[RECORDS TO USE]

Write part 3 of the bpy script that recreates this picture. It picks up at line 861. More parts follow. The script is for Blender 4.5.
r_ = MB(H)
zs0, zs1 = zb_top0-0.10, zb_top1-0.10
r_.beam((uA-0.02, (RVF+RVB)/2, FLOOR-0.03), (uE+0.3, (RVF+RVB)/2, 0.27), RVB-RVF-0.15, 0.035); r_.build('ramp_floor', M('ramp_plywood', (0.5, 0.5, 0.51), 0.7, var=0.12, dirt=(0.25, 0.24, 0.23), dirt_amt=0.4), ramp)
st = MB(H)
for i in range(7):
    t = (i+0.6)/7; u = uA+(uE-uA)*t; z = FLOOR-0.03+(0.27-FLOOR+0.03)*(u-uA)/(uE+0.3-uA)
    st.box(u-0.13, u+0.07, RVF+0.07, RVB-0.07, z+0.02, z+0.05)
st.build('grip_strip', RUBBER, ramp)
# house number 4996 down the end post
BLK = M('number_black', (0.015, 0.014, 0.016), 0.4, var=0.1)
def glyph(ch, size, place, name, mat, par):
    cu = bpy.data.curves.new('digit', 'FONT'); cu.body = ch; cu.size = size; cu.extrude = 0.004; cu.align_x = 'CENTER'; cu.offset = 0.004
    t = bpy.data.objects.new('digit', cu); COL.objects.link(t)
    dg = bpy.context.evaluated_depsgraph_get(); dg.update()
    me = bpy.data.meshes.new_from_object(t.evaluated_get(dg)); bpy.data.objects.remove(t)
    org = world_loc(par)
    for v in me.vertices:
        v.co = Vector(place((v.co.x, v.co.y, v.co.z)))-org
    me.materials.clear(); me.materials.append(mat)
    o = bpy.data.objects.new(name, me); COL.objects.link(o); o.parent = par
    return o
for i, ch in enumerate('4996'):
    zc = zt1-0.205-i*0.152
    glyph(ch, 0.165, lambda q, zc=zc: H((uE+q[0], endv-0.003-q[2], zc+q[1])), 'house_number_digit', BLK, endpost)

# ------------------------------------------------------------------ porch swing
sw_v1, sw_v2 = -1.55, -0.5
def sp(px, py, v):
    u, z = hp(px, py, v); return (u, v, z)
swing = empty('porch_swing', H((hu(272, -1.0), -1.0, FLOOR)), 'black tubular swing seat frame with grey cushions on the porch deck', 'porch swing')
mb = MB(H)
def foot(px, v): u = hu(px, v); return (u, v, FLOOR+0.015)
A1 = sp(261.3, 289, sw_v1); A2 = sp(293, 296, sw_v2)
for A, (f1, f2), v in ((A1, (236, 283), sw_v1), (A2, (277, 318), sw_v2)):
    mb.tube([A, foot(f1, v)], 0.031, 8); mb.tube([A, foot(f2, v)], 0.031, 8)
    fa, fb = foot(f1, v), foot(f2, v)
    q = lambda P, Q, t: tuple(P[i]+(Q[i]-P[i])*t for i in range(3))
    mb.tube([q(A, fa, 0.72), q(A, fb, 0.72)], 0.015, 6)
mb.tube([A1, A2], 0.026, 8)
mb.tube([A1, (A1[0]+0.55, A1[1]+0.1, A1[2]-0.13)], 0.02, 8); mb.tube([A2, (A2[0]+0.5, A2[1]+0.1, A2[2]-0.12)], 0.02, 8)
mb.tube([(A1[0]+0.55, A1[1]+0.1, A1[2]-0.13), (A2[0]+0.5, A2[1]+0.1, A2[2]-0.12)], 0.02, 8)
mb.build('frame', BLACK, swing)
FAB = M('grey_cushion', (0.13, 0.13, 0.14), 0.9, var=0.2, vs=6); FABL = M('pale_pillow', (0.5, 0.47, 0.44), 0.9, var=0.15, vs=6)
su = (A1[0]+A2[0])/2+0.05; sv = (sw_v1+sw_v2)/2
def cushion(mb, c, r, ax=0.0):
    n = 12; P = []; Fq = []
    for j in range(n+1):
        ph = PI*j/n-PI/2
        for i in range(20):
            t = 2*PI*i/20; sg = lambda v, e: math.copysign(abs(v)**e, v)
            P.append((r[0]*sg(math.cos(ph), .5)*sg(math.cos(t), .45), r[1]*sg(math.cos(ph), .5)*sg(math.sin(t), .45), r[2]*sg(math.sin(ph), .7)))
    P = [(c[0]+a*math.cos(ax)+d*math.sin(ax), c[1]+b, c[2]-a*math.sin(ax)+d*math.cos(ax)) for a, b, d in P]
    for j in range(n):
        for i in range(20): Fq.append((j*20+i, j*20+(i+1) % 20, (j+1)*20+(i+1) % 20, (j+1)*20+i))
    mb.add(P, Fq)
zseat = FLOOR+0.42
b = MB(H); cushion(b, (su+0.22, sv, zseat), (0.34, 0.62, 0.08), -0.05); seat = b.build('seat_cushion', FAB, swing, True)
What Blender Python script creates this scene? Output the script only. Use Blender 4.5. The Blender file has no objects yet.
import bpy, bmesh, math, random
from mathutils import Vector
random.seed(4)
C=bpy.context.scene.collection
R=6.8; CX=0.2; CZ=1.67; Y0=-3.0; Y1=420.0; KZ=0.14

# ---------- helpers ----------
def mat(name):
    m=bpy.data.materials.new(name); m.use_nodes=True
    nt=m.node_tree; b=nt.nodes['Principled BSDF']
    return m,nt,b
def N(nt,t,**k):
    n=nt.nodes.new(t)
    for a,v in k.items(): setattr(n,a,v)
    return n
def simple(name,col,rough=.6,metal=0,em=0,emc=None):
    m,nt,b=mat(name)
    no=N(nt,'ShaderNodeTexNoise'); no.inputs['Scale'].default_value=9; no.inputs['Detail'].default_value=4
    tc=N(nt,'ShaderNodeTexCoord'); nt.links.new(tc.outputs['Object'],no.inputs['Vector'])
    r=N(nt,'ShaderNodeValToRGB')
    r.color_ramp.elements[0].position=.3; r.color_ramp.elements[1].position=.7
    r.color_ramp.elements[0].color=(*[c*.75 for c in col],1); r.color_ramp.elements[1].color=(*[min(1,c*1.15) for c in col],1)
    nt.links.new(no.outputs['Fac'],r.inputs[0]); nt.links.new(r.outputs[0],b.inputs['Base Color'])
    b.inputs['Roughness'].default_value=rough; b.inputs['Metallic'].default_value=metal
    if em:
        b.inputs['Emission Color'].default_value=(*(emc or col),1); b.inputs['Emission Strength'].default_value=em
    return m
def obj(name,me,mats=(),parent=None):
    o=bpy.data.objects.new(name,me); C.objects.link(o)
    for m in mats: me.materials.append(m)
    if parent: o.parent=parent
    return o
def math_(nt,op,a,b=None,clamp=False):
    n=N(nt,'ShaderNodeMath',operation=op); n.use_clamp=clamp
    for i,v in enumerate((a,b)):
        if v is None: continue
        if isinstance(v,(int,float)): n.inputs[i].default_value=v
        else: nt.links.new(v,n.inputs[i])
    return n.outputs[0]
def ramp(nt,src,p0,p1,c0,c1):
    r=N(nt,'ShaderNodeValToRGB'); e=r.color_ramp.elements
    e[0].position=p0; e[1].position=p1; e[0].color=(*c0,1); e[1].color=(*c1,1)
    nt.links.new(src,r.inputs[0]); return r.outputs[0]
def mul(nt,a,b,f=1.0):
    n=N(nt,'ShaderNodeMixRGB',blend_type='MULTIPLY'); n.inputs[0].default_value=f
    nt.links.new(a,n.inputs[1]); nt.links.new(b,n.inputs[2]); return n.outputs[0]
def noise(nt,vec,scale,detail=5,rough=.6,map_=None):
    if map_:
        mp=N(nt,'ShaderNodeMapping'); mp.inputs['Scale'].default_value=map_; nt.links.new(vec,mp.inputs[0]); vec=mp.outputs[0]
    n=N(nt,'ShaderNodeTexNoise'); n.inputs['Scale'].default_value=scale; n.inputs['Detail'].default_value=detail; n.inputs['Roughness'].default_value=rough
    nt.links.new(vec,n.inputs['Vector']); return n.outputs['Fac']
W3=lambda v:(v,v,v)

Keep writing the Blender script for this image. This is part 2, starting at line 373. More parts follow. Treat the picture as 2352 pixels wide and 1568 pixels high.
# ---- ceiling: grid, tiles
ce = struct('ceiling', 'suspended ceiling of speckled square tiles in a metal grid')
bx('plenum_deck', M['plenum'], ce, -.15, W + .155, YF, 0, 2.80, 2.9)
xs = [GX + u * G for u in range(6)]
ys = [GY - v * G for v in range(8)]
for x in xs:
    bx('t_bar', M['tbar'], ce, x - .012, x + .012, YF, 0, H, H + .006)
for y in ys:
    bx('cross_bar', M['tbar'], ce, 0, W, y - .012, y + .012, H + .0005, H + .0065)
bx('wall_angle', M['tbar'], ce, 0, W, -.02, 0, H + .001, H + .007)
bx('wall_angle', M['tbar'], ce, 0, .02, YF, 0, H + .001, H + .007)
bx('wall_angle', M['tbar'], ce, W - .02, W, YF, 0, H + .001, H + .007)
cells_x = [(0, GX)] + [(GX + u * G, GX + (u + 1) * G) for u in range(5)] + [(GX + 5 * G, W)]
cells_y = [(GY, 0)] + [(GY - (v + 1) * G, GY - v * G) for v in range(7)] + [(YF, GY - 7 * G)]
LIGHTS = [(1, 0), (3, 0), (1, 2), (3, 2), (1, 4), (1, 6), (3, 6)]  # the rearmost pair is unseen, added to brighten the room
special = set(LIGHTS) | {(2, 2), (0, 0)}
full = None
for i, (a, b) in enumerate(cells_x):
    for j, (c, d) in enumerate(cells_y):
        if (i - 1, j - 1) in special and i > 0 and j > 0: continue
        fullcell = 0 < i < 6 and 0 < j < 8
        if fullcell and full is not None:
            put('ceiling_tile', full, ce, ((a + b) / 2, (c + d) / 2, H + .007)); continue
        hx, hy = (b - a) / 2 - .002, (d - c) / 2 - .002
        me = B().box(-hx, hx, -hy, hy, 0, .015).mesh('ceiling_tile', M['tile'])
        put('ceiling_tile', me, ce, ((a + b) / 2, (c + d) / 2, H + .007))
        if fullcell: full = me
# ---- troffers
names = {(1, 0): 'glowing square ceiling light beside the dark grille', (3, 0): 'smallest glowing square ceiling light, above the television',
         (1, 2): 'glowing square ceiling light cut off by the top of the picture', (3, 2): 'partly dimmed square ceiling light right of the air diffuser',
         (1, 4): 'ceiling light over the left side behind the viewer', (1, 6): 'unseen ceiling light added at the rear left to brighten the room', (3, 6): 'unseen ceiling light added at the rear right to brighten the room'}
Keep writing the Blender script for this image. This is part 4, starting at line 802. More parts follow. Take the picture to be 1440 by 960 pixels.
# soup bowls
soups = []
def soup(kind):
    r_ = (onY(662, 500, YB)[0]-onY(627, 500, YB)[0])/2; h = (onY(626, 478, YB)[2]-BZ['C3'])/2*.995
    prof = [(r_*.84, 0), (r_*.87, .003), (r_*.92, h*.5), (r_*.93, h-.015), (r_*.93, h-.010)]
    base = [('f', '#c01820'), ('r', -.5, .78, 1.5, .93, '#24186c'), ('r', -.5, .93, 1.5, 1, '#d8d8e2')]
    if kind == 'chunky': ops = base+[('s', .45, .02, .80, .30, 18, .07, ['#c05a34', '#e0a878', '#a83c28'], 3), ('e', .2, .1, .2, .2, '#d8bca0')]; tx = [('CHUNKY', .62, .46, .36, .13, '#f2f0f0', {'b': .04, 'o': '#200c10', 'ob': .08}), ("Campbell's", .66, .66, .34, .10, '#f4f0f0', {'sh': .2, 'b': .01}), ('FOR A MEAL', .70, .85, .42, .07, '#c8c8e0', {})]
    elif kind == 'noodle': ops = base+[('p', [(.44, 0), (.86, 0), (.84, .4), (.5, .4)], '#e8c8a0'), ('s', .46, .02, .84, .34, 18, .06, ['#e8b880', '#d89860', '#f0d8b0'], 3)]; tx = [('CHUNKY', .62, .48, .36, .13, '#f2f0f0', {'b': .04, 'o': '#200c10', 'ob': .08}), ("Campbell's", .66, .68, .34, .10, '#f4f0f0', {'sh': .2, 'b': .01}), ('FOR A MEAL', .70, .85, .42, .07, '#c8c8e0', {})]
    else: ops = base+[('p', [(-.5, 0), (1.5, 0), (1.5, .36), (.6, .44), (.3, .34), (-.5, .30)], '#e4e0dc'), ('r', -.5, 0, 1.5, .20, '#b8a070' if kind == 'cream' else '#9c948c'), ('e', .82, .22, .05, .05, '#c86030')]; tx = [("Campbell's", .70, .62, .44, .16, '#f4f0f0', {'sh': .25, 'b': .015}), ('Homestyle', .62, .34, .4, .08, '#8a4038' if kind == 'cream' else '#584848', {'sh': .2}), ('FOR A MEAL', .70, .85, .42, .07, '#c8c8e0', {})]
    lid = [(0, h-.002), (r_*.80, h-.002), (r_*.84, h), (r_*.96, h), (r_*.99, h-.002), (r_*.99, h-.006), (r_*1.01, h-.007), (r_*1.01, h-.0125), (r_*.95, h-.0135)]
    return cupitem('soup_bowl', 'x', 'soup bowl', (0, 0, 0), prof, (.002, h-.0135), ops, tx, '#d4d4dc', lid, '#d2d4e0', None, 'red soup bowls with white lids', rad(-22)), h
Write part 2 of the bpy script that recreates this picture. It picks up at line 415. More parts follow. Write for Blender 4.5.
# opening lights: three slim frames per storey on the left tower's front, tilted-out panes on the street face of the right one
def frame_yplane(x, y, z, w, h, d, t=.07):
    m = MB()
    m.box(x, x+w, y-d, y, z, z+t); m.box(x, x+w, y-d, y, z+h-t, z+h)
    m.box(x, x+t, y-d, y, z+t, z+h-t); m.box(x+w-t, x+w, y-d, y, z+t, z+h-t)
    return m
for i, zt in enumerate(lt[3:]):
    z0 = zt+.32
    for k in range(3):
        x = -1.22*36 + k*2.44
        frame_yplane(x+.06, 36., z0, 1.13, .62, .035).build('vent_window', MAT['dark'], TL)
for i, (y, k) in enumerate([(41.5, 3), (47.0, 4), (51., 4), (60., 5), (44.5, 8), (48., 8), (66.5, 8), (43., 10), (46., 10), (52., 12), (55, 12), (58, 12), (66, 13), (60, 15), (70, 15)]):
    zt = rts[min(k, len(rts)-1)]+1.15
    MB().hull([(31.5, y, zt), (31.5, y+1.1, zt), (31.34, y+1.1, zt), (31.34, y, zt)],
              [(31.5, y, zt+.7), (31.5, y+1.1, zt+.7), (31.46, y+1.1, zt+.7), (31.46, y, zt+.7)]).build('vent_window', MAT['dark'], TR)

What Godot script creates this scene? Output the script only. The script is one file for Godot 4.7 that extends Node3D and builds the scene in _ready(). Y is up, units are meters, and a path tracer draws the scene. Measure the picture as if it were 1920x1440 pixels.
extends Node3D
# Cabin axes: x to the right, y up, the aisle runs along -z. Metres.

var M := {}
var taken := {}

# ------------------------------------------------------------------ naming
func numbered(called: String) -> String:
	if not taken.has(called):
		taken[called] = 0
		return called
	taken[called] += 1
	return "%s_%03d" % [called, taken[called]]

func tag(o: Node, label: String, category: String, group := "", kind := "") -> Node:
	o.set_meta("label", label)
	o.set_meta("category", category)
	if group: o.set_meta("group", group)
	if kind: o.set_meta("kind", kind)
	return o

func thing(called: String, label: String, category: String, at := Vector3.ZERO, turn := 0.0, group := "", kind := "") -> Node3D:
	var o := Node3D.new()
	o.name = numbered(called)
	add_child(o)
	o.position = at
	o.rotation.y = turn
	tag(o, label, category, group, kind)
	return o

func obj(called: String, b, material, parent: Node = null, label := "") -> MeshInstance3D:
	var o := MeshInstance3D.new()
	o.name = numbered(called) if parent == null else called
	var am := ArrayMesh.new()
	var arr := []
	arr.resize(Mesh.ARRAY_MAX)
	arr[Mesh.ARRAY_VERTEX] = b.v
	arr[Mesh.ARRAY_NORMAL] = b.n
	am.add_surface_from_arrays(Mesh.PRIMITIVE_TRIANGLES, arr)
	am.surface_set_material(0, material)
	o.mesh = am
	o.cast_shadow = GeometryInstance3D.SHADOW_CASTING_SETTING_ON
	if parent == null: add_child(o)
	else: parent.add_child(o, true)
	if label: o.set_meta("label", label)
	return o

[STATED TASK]
Set the lines down exactly, from the first line of the records to the line where "glyph(ch, 0.165, lambda" appears, with both ends kept.

[REPLY TO THE EXERCISE]
Write part 3 of the bpy script that recreates this picture. It picks up at line 861. More parts follow. The script is for Blender 4.5.
r_ = MB(H)
zs0, zs1 = zb_top0-0.10, zb_top1-0.10
r_.beam((uA-0.02, (RVF+RVB)/2, FLOOR-0.03), (uE+0.3, (RVF+RVB)/2, 0.27), RVB-RVF-0.15, 0.035); r_.build('ramp_floor', M('ramp_plywood', (0.5, 0.5, 0.51), 0.7, var=0.12, dirt=(0.25, 0.24, 0.23), dirt_amt=0.4), ramp)
st = MB(H)
for i in range(7):
    t = (i+0.6)/7; u = uA+(uE-uA)*t; z = FLOOR-0.03+(0.27-FLOOR+0.03)*(u-uA)/(uE+0.3-uA)
    st.box(u-0.13, u+0.07, RVF+0.07, RVB-0.07, z+0.02, z+0.05)
st.build('grip_strip', RUBBER, ramp)
# house number 4996 down the end post
BLK = M('number_black', (0.015, 0.014, 0.016), 0.4, var=0.1)
def glyph(ch, size, place, name, mat, par):
    cu = bpy.data.curves.new('digit', 'FONT'); cu.body = ch; cu.size = size; cu.extrude = 0.004; cu.align_x = 'CENTER'; cu.offset = 0.004
    t = bpy.data.objects.new('digit', cu); COL.objects.link(t)
    dg = bpy.context.evaluated_depsgraph_get(); dg.update()
    me = bpy.data.meshes.new_from_object(t.evaluated_get(dg)); bpy.data.objects.remove(t)
    org = world_loc(par)
    for v in me.vertices:
        v.co = Vector(place((v.co.x, v.co.y, v.co.z)))-org
    me.materials.clear(); me.materials.append(mat)
    o = bpy.data.objects.new(name, me); COL.objects.link(o); o.parent = par
    return o
for i, ch in enumerate('4996'):
    zc = zt1-0.205-i*0.152
    glyph(ch, 0.165, lambda q, zc=zc: H((uE+q[0], endv-0.003-q[2], zc+q[1])), 'house_number_digit', BLK, endpost)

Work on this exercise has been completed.